Possible additional charges

The case presented by Khan states that there are “reasonable grounds” to believe that Netanyahu and Gallant “bear criminal responsibility” for crimes such as starving civilians as a method of warfare, deliberately causing severe suffering to the civilian population, or committing extermination (through deaths caused by starvation).

However, the absence of a word so often used in the debate about the Gaza war — genocide — is noteworthy. According to Heller, the charges brought by Khan have a “realistic perspective.” “That doesn’t mean that we looked at crimes and rejected them. It’s just that in the snapshot of the current situation, those were the crimes we felt comfortable going forward with,” he explains.

However, activity in Khan’s office is not over.
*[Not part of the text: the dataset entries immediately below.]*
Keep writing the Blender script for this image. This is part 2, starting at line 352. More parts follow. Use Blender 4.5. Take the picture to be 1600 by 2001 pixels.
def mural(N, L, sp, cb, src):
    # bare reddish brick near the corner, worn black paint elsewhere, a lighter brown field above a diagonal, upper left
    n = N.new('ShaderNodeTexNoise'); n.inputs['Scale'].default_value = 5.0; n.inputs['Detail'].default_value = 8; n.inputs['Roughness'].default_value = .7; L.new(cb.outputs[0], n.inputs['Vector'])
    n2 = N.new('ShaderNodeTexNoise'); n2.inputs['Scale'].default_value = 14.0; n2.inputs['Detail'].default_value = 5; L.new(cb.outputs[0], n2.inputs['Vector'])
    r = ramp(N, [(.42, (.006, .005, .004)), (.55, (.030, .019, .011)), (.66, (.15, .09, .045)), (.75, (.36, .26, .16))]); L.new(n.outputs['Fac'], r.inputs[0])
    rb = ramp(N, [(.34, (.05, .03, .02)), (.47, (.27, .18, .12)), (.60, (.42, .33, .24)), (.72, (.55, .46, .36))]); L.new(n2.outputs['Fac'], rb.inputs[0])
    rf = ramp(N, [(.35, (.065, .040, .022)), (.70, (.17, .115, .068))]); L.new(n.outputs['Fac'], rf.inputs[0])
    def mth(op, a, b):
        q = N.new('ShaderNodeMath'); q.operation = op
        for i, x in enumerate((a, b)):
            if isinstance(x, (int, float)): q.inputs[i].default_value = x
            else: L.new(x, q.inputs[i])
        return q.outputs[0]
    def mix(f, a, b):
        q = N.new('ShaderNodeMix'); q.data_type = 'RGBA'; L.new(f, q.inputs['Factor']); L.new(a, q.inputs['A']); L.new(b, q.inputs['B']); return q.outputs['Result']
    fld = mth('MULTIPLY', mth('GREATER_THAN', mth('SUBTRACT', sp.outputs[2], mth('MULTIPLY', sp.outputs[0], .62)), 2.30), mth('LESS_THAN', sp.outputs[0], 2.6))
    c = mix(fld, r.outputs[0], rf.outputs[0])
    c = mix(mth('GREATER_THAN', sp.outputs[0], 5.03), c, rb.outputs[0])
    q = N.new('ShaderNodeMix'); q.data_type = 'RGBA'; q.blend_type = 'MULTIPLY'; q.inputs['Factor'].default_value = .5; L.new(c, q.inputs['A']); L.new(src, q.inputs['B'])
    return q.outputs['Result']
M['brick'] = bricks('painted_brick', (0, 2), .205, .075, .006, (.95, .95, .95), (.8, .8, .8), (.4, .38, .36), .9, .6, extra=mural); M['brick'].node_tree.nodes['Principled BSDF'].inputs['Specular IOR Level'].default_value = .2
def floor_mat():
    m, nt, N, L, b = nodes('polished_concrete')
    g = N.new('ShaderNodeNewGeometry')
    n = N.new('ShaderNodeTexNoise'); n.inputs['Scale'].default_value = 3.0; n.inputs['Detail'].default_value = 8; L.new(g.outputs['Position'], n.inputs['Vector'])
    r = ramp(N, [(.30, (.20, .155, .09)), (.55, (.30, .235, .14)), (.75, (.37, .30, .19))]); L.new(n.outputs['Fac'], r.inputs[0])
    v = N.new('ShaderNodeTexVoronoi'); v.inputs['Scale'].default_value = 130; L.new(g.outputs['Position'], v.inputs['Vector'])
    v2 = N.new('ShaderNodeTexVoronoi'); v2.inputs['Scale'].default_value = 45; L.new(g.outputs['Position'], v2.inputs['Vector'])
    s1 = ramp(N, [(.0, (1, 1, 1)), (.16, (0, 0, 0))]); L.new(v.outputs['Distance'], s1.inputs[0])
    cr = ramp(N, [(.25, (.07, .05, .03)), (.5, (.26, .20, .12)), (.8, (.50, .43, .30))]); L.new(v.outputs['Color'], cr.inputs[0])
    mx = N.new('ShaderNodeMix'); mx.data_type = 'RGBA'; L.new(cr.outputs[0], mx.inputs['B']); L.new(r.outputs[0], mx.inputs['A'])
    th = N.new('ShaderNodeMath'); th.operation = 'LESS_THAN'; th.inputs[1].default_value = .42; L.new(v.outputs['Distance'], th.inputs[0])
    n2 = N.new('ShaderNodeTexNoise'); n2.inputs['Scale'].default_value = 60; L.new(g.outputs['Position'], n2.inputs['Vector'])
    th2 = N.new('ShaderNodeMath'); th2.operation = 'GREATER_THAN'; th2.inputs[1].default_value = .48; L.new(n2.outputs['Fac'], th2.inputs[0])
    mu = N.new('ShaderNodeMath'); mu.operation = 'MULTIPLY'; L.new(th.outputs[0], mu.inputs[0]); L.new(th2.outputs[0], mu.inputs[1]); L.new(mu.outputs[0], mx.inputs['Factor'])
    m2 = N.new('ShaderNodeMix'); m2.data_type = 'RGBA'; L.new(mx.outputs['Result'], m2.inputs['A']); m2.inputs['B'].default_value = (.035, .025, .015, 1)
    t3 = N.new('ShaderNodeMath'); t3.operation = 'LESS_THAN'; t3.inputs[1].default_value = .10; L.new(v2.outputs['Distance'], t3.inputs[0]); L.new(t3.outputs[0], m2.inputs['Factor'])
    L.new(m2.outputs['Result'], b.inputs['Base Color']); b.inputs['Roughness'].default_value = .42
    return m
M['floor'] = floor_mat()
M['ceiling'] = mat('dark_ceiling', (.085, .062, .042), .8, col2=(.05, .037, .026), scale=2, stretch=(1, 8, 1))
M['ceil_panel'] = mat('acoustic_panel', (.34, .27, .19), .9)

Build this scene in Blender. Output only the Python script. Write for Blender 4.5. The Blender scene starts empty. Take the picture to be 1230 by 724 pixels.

In fact, Heller makes a prediction: “We can expect additional charges and suspects in this case once we’ve analyzed more evidence. Nothing is off the table.” In any case, in the view of the jurist, last Monday, when the arrest requests were announced, will be remembered “as one of the most momentous days in the history of international criminal law.” Moreover, he believes it is indirectly a response to criticism of the tribunal for being focused on cases against criminals from the Global South.

Since Nuremberg, no official from a Western state has been charged with an international crime. Now that we’re not in Africa, apparently the smoke is going to our heads,” Heller says ironically. Still, he remains optimistic: he hopes that, in view of widespread expectancy, the judges’ decision will come soon. And he trusts that, if it is affirmative, the international community “will do the right thing and comply with their obligations.”